**Exercise objective:**
Output the data word for word, dropping every image.

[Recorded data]

• • • •

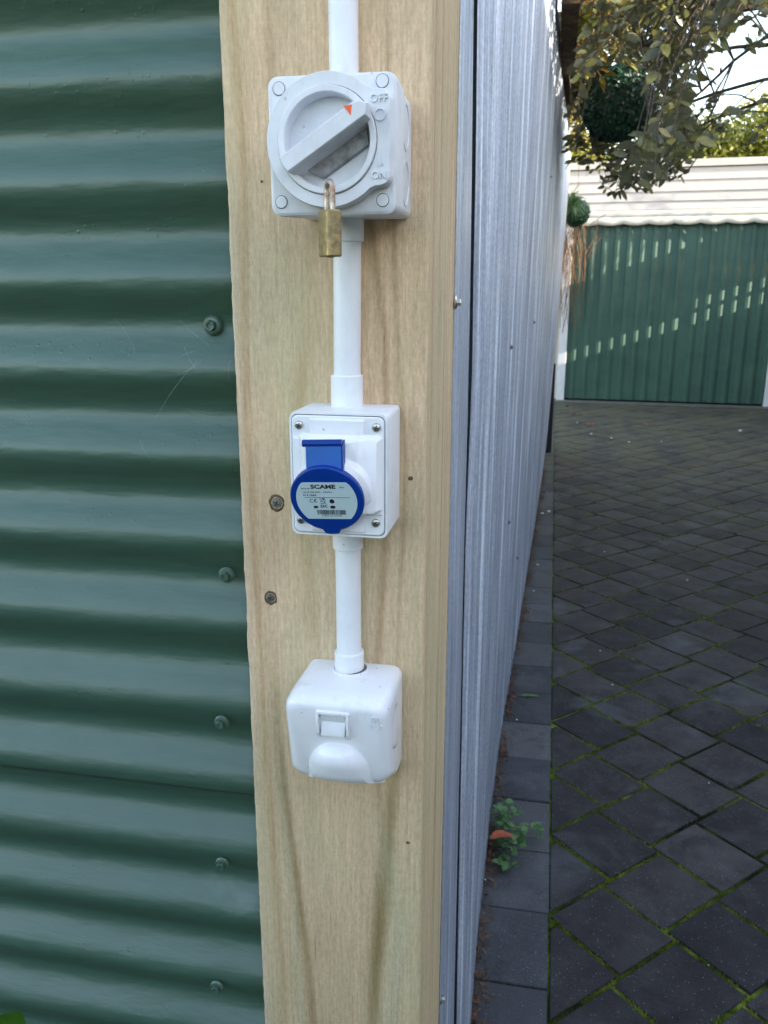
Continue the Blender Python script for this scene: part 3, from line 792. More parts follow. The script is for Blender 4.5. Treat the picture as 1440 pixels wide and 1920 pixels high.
# angled hood that carries the socket: tall wedge, deepest at its foot
def quad(x0, x1, z0, z1, yt, yb, r=.002):
    return [(x1-r, yt, z1), (x0+r, yt, z1), (x0, yt, z1-r), (x0, yb, z0+r), (x0+r, yb, z0), (x1-r, yb, z0), (x1, yb, z0+r), (x1, yt, z1-r)]
v, f = loft([quad(-.1665, -.1085, 1.2795, 1.3330, .5468, .5468), quad(-.1640, -.1120, 1.2800, 1.3305, .5435, .5405), quad(-.1600, -.1290, 1.2810, 1.3285, .5370, .5340)])
mk('hood', kl(v), f, 'white_gloss', sock, smooth=25)
# lid disc: tilted to face down
tl = R(-19); dcx, dcz, dcy = -.1434, 1.2908, .5300
Mt = Matrix.Translation((dcx-KL[0], dcy-KL[1], dcz-KL[2])) @ Matrix.Rotation(R(-2.5), 4, 'Y') @ Matrix.Rotation(-tl, 4, 'X')
def tagged(vf): return xform(vf, Mt)
Rd = .0252
v, f = tagged(loft([circ(.0030, -.002, .0285, .024, 56), circ(.0018, -.001, .0268, .008, 56), circ(0, 0, .0235, .004, 56)]))
mk('socket_collar', v, f, 'white_gloss', sock)
def lidring(r, y, bumpd=.0030):
    pts = []
    for i in range(72):
        a = 2*math.pi*i/72; rr = r
        d = (math.degrees(a)-270+180) % 360-180
        rr += bumpd*max(0, min(1, (15-abs(d))/6.))**.8 if abs(d) < 15 else 0
        pts.append((rr*math.cos(a), y, rr*math.sin(a)))
    return pts
v, f = tagged(loft([lidring(Rd, .0040), lidring(Rd+.0002, .0008), lidring(Rd-.0006, 0), lidring(Rd-.0030, -.0002, .001), circ(0, 0, .0, -.0002, 72)], True, False))
flap = mk('flap_lid', v, f, 'blue', sock)
# strap and hinge bar
v, f = tagged(loft([[(-.0118, .0045+d, .0175), (.0125, .0045+d, .0175), (.0125, .0122+d, .0365), (-.0112, .0122+d, .0365)] for d in (0, -.0030)]))
mk('hinge_strap', v, f, 'blue_strap', sock)
v, f = tagged(loft([[(x, 0.0113+.0026*math.cos(R(30*i)), .0374+.0024*math.sin(R(30*i))) for i in range(12)] for x in (-.0136, -.0132, .0128, .0132)]))
mk('hinge_bar', v, f, 'blue', sock)
v, f = tagged(loft([[(a, .0090, .020), (a, .0018, .020), (a, .0095, .0365), (a, .0175, .0365)] for a in (.0125, .0137)]))
mk('hinge_web', v, f, 'blue', sock, smooth=0)
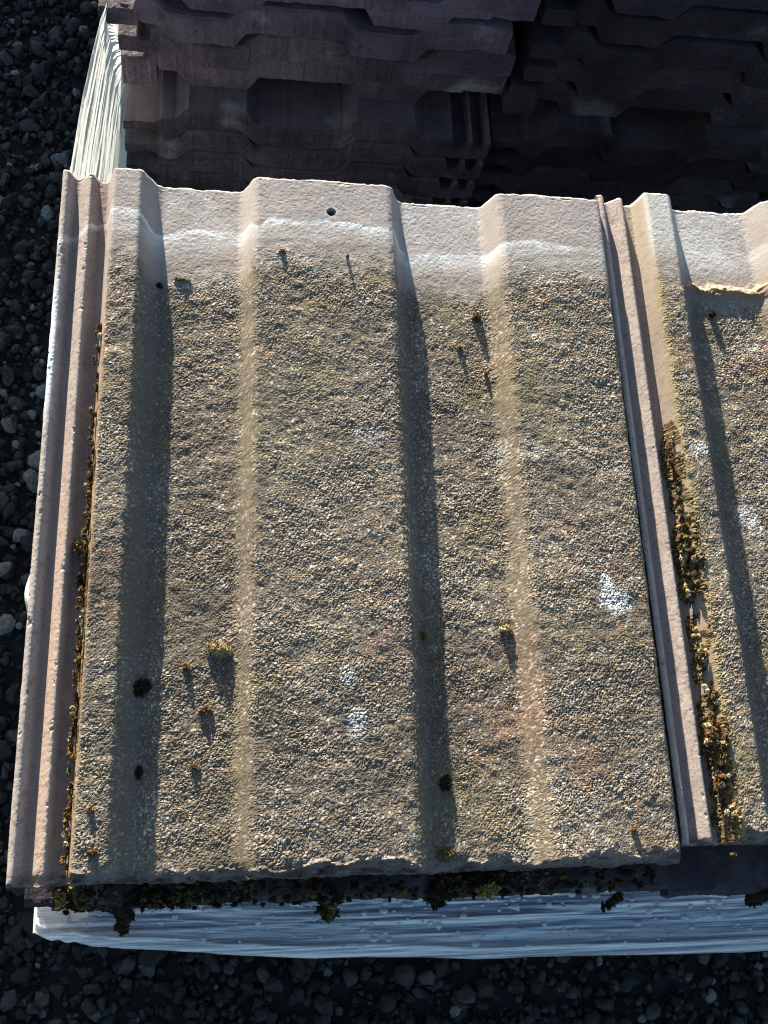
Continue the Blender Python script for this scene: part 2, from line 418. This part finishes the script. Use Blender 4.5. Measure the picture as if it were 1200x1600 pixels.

• • • •

**Result:**
Continue the Blender Python script for this scene: part 3, from line 792. More parts follow. The script is for Blender 4.5. Treat the picture as 1440 pixels wide and 1920 pixels high.
# angled hood that carries the socket: tall wedge, deepest at its foot
def quad(x0, x1, z0, z1, yt, yb, r=.002):
    return [(x1-r, yt, z1), (x0+r, yt, z1), (x0, yt, z1-r), (x0, yb, z0+r), (x0+r, yb, z0), (x1-r, yb, z0), (x1, yb, z0+r), (x1, yt, z1-r)]
v, f = loft([quad(-.1665, -.1085, 1.2795, 1.3330, .5468, .5468), quad(-.1640, -.1120, 1.2800, 1.3305, .5435, .5405), quad(-.1600, -.1290, 1.2810, 1.3285, .5370, .5340)])
mk('hood', kl(v), f, 'white_gloss', sock, smooth=25)
# lid disc: tilted to face down
tl = R(-19); dcx, dcz, dcy = -.1434, 1.2908, .5300
Mt = Matrix.Translation((dcx-KL[0], dcy-KL[1], dcz-KL[2])) @ Matrix.Rotation(R(-2.5), 4, 'Y') @ Matrix.Rotation(-tl, 4, 'X')
def tagged(vf): return xform(vf, Mt)
Rd = .0252
v, f = tagged(loft([circ(.0030, -.002, .0285, .024, 56), circ(.0018, -.001, .0268, .008, 56), circ(0, 0, .0235, .004, 56)]))
mk('socket_collar', v, f, 'white_gloss', sock)
def lidring(r, y, bumpd=.0030):
    pts = []
    for i in range(72):
        a = 2*math.pi*i/72; rr = r
        d = (math.degrees(a)-270+180) % 360-180
        rr += bumpd*max(0, min(1, (15-abs(d))/6.))**.8 if abs(d) < 15 else 0
        pts.append((rr*math.cos(a), y, rr*math.sin(a)))
    return pts
v, f = tagged(loft([lidring(Rd, .0040), lidring(Rd+.0002, .0008), lidring(Rd-.0006, 0), lidring(Rd-.0030, -.0002, .001), circ(0, 0, .0, -.0002, 72)], True, False))
flap = mk('flap_lid', v, f, 'blue', sock)
# strap and hinge bar
v, f = tagged(loft([[(-.0118, .0045+d, .0175), (.0125, .0045+d, .0175), (.0125, .0122+d, .0365), (-.0112, .0122+d, .0365)] for d in (0, -.0030)]))
mk('hinge_strap', v, f, 'blue_strap', sock)
v, f = tagged(loft([[(x, 0.0113+.0026*math.cos(R(30*i)), .0374+.0024*math.sin(R(30*i))) for i in range(12)] for x in (-.0136, -.0132, .0128, .0132)]))
mk('hinge_bar', v, f, 'blue', sock)
v, f = tagged(loft([[(a, .0090, .020), (a, .0018, .020), (a, .0095, .0365), (a, .0175, .0365)] for a in (.0125, .0137)]))
mk('hinge_web', v, f, 'blue', sock, smooth=0)
Continue the Blender Python script for this scene: part 2, from line 418. This part finishes the script. Use Blender 4.5. Measure the picture as if it were 1200x1600 pixels.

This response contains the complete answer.